Ergülen konuşmasının devamında, “Es Es solcuların takımıdır. Eskişehirspor’u diğer takımlardan ayıran şey bu takımı solcuların da tutuyor olmasıdır. Ben şehrimi hiç terk etmedim, siyah kırmızı, Eskişehirspor. Eskişehirspor’un Amigo Orhan’ı sahaya inip tüm tribünleri ayağa kaldırırdı. Türk futbolunun en büyük amigolarından. Yine Eskişehir’de top oynamış efsane futbolcularımızdan Fethi Heper’i de anmamak olmaz. Onun futbola kattıkları anlatmakla bitmez. Bu şehir cumhuriyet şehri. Sosyalist olarak büyüyorsun. Eskişehirspor bir üniversite takımı olarak kuruldu. Şehre sahip çıkmak takıma sahip çıkmak gibi.” dedi. Ayrıca “ESKİ Şehir Spor” kitabından da söz etti.
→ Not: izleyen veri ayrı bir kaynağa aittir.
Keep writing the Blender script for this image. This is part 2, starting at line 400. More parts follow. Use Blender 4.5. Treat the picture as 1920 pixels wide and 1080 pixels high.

Etkinliğin sonunda Uluslararası Eskişehir Pişmiş Toprak Sempozyumu Sanat Direktörü Prof. Bilgehan Uzuner, Şiir Buluşması Direktörü Haydar Ergülen’e kendi çizdiği Eskişehir tren garı resmini hediye etti.

Günün sonunda şairler Tozan Alkan, Nilüfer Altunkaya, Hasan Erkek, Claire Lajus, Osman Palabıyık, Abdülkarim Baderkhan, Zeynep Tuğçe Karadağ, Yasemin Çargıt, Neslihan Altun, Cenk Gündoğdu ve Umuthan Tilev sahneye çıkarak şiirlerini müzik eşliğinde seslendirdi. Etkinliğin ikinci günü yönetmenliğini Tozan Alkan ve Özge Cengiz’in yaptığı “Biraz Toprak” filminin gösterimiyle sona erdi.